Derrick Goold of the St. Louis Post-Dispatch reports that the Cardinals are trying to encourage their players to be more honest about their health. The culture surrounding this is tough to change, but manager Mike Matheny wants his players to come to him if “anything that is off.” As Goold notes, Alex Reyes and Matt Bowman revealed they were, in Bowman’s words, not “entirely forthcoming.” Carlos Martinez said he pitched tentatively because he was “scared” of re-injuring himself. Matheny also called pitcher Michael Wacha “a great liar” when talking about his arm health.

Matt Carpenter has also played through injury and takes pride in it. He’s an example of the old mentality the club is trying to pierce through. Caarpenter said, “I’m a believer in if you’re getting paid to do a job and you’re capable of doing the job — even if it’s 85 percent of your best — I feel you have the obligation to be out there. That is the mentality I’ve always used. I could have very easily, at times last year, sat on the [disabled list], but I felt like I could still go out and do my job.”

Goold points out that players approach dealing with health issues differently depending on where they’re at in their careers. A young player who just got called up has pressure to stay in the big leagues and appear in games, so he may not want to address a health issue. A player who has already secured a multi-year contract may have less pressure on him and thus may be more willing to come to the trainer’s room.

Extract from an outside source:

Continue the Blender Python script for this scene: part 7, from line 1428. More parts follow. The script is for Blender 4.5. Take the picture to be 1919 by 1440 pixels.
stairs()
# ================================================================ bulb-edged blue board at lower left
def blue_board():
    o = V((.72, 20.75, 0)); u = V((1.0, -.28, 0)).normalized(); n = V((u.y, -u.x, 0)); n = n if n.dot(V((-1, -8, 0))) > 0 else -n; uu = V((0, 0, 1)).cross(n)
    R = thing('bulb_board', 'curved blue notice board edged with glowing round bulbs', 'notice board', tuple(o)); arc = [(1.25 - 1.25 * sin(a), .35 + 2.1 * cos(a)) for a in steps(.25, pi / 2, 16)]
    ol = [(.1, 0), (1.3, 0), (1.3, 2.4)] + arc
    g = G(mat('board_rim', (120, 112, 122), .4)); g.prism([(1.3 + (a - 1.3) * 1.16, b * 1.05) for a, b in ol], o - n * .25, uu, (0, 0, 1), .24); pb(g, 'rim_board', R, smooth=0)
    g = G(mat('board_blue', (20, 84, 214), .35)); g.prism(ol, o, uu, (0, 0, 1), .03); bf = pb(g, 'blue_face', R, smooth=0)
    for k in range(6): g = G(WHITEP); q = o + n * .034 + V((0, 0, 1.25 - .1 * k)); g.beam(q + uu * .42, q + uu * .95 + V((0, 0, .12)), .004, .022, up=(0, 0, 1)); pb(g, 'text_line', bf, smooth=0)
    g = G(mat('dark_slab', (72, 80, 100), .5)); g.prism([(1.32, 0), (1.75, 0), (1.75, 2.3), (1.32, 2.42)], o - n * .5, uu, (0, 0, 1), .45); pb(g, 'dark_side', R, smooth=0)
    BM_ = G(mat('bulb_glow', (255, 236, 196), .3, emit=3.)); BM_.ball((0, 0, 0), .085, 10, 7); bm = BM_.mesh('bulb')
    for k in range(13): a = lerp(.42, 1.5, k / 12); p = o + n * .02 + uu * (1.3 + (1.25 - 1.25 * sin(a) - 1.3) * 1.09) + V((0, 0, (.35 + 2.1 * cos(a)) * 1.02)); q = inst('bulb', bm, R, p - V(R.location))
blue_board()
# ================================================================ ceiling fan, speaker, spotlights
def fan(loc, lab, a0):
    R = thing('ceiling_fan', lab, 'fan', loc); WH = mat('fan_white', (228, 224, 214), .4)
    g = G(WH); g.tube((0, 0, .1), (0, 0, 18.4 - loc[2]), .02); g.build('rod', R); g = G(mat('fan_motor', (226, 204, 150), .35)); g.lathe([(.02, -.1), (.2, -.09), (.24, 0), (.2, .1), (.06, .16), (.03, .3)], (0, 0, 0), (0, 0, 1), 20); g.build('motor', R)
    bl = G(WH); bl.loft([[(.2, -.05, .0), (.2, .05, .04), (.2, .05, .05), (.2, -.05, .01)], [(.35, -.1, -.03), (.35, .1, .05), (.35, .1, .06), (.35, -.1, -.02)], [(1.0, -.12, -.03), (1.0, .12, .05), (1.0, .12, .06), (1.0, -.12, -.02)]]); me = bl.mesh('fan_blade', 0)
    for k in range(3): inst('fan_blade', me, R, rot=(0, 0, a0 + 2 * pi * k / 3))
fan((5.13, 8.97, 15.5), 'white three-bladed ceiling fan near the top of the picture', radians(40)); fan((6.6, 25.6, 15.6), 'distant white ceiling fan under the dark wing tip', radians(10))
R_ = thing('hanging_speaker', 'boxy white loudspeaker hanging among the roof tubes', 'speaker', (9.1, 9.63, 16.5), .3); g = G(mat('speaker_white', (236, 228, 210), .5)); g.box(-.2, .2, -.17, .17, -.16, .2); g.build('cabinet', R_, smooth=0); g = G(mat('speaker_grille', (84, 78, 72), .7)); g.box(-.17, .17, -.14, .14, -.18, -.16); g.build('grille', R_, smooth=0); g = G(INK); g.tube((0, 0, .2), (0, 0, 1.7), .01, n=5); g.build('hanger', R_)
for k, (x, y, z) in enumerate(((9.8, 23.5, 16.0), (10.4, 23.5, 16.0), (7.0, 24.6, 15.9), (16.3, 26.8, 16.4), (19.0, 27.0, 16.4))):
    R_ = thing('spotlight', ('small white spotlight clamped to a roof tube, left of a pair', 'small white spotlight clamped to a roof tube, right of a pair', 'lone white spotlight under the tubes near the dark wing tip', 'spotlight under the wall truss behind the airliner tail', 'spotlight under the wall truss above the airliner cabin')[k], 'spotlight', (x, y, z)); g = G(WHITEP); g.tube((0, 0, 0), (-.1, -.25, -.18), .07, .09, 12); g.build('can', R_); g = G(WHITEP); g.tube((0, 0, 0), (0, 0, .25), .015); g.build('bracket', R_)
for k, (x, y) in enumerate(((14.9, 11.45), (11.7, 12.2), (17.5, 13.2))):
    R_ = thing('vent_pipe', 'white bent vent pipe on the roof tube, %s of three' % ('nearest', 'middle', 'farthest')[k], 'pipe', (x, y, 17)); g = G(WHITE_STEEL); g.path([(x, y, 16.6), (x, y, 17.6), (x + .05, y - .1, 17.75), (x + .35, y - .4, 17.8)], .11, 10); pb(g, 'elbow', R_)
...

I’ve long believed that player health will be the next arena in which front offices will separate themselves from the pack. Analytics had been that battleground for a while, but with every club now having an analytics department in some capacity, front offices will have to find value in new ways. Limiting the amount of time that players miss due to injury would be a significant boost for a team and it will start with players being forthcoming about what’s bothering them rather than trying to fight through pain.